──────── Data lines ────────
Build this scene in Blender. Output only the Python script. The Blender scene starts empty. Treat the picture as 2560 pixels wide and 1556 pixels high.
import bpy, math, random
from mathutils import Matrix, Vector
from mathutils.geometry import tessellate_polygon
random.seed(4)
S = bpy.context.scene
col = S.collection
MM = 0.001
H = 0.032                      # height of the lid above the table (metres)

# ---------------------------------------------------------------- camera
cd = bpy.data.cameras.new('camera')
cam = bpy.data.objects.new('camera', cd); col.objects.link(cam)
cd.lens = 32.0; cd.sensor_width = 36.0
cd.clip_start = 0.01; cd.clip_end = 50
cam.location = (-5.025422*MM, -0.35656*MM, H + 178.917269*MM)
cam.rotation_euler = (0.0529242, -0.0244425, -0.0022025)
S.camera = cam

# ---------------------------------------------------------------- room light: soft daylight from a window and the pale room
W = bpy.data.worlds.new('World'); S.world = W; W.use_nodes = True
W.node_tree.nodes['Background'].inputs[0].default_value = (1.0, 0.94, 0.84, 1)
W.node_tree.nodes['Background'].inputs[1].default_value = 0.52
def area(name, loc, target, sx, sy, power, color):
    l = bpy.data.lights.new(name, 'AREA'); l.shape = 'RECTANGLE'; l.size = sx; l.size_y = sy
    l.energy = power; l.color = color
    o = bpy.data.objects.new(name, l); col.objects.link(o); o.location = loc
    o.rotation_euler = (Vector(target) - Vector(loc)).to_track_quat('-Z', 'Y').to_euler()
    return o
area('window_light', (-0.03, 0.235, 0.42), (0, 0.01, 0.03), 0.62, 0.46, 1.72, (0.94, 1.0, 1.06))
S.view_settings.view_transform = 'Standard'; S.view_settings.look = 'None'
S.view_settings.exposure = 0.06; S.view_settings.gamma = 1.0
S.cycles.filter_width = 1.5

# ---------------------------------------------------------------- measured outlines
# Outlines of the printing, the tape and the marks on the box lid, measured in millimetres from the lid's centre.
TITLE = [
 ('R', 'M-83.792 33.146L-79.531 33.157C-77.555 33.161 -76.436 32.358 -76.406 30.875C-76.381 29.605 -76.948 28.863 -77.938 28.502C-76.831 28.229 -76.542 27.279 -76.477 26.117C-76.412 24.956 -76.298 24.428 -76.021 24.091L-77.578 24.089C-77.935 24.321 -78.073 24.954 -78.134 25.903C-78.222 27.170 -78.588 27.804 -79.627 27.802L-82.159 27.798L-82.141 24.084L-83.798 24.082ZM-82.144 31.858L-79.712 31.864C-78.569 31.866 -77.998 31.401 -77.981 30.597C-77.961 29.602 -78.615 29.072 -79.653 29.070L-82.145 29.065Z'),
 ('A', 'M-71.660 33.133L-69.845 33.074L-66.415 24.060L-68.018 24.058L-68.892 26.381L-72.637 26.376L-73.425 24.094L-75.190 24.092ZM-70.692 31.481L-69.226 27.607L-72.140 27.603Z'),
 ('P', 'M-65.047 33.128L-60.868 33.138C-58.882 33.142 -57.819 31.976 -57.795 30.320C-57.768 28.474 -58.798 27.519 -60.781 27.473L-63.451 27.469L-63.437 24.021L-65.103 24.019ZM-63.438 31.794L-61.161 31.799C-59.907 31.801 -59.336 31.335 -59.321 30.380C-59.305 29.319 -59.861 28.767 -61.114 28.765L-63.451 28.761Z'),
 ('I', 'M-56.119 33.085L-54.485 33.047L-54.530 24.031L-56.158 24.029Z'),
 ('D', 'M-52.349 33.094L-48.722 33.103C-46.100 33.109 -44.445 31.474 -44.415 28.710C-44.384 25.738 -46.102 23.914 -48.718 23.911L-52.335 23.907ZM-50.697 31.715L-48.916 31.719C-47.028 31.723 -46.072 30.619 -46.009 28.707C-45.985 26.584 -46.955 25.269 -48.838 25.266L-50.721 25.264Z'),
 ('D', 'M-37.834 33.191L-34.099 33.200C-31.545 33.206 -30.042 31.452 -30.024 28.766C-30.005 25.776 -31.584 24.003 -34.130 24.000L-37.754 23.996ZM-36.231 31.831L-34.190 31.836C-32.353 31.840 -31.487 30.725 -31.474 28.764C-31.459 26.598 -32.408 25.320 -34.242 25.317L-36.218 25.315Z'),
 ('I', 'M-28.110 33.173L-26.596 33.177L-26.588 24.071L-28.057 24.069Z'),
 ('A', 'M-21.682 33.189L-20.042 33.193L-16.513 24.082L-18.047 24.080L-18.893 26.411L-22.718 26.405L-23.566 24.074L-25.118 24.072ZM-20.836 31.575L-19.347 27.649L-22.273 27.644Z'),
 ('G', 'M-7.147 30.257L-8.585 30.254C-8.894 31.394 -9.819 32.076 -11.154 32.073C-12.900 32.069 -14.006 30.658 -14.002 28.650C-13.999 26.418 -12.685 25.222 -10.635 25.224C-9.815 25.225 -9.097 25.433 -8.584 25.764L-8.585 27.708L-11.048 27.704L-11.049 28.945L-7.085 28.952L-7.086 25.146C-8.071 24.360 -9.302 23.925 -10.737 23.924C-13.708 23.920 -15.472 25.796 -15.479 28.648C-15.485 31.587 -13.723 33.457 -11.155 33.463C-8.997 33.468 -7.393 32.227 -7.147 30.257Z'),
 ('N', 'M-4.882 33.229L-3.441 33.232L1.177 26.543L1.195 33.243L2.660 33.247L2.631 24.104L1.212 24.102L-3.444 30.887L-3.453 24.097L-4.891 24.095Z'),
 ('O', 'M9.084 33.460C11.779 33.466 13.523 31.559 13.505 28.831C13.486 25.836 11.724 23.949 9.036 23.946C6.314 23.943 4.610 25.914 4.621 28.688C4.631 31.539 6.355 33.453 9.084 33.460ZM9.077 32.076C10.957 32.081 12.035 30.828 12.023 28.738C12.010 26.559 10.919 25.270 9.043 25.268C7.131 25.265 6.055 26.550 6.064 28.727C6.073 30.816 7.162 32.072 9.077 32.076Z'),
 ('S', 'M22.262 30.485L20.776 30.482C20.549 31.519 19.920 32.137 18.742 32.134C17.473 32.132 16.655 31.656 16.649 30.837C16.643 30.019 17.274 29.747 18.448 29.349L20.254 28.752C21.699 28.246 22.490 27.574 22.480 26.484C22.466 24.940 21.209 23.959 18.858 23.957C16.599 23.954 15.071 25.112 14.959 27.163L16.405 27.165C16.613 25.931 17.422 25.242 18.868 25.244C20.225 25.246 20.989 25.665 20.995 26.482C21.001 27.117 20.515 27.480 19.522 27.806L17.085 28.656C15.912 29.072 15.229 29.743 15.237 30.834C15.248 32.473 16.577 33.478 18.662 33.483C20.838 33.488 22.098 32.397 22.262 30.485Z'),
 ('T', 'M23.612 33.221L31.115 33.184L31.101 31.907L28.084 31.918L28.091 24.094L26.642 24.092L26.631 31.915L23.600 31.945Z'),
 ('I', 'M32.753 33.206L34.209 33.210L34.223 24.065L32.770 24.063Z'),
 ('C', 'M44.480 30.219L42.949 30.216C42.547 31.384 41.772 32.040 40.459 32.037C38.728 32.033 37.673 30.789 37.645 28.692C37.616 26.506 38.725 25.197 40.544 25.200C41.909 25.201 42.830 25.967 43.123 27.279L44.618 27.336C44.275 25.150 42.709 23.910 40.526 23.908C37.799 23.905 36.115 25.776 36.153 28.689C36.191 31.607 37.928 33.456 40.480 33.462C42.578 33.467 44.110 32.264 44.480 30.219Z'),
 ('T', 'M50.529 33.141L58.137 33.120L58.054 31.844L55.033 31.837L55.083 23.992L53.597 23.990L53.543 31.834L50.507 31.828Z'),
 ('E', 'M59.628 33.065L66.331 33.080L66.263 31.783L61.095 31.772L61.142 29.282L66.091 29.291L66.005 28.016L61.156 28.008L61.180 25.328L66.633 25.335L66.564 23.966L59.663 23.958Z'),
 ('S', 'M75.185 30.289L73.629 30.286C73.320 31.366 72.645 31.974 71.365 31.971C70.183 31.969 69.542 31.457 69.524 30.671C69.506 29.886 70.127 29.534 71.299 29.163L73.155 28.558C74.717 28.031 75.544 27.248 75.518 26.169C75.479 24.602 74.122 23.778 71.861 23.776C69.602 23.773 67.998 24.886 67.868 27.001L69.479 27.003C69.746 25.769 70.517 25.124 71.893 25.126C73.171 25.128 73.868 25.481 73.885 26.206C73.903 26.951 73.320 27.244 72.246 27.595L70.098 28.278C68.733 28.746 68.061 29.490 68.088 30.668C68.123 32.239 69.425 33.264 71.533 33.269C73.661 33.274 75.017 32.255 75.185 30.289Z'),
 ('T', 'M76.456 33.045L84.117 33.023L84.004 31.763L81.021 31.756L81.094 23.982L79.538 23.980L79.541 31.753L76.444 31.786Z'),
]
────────
# [Problem requirements]
Begin with the first line of the listing and copy exactly through the line that contains "the table (metres)", please, keeping both ends and leaving out everything after.

# [Response]
Build this scene in Blender. Output only the Python script. The Blender scene starts empty. Treat the picture as 2560 pixels wide and 1556 pixels high.
import bpy, math, random
from mathutils import Matrix, Vector
from mathutils.geometry import tessellate_polygon
random.seed(4)
S = bpy.context.scene
col = S.collection
MM = 0.001
H = 0.032                      # height of the lid above the table (metres)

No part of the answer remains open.